One could say that spreading awareness online and taking action are two different things, but the sharing of content and provision of a platform for inspirational black leaders to express themselves might have played a role in introducing a bill in Colorado that would address abusive law enforcement, a bill names “Breonna’s Law” being passed in Louisville, the mayor of Los Angeles and lawmakers in New York calling for the defunding of police departments and the unanimous passing of mandatory police education and bias training through Michigan State. 

We live in an era where police cannot link a movement to an IP address, they can no longer show up at someone’s door and shoot the leader of a movement in an attempt to silence it. In the words of Fred Hampton- you can jail revolutionaries, but you can’t jail a revolution.

A phenomenon currently occurring on Instagram is users posting pro-black content and using conservative hashtags to break the homophilic filter bubbles and filling right-wing pages with left-wing content.
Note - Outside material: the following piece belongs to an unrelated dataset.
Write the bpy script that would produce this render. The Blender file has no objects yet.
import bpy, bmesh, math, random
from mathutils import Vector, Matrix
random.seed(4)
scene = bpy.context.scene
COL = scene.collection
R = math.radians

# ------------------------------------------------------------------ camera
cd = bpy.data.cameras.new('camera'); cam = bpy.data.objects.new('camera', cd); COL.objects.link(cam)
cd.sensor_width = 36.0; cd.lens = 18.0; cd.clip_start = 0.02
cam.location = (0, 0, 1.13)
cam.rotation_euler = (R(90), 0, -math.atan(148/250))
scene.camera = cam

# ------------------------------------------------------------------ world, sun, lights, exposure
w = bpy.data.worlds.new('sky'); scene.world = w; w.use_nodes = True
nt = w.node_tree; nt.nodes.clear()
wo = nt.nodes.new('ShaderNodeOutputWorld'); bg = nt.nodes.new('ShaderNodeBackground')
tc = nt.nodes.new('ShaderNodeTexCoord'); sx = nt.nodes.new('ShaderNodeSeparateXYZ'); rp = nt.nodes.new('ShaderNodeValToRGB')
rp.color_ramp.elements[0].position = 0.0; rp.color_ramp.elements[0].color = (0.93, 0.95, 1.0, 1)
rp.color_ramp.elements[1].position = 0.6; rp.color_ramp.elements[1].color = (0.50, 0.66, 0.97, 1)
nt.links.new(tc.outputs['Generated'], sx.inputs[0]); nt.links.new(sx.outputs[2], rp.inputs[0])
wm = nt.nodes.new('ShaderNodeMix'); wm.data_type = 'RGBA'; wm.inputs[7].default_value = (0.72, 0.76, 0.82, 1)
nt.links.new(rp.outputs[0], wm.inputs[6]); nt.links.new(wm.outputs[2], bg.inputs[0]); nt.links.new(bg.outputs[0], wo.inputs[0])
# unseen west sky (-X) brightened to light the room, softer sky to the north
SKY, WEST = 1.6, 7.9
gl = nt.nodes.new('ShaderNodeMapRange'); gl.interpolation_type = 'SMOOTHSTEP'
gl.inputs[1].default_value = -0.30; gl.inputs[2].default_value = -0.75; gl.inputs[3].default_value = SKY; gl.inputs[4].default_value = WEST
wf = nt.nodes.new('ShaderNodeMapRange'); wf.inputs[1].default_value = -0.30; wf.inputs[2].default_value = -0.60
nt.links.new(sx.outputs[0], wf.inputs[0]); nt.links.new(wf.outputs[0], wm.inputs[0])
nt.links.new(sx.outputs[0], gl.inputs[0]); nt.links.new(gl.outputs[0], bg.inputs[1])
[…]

This is an attempt to peacefully educate publics affected by the Southern strategy. 

The Southern strategy was made to fuel rage in uneducated audiences who need someone to blame for their economic vulnerability, which leads me to state that the core problem is that politicians and institutions know what they are doing is wrong and they simply do not care. Reagan`s campaign strategist, Lee Atwater, was very much in favor of the southern strategy and in 1981 stated; “Ya`ll don’t quote me on this. You start out in 1954 by saying ni**** ni**** ni****. By 1968 you can`t say ni****, that hurts you. It backfires. So, you say stuff like forced-bussing, state`s rights and all that stuff. You`re getting so abstract now. You`re talking about cutting taxes, and all these things you`re talking about are totally economic things and the byproduct of them is blacks get hurt worse than whites.” 

It must be up to the current generation, and the generations to come, to begin defunding the police departments and to stop spending money on companies that support mass-exploitation. There are now apps like “Goods Unite us” which tell you the political funding of thousands of companies so that you can make more informed purchases. 

“The only criminal in the broader scheme of things is the US governmental Justice system…”

The only criminal in the broader scheme of things is the US governmental Justice system which needs to be held accountable for disposing of a sea of potential in exchange for free labor and for inflicting unnecessary force not only on black men, but also black women and anyone who does not meet the government agenda.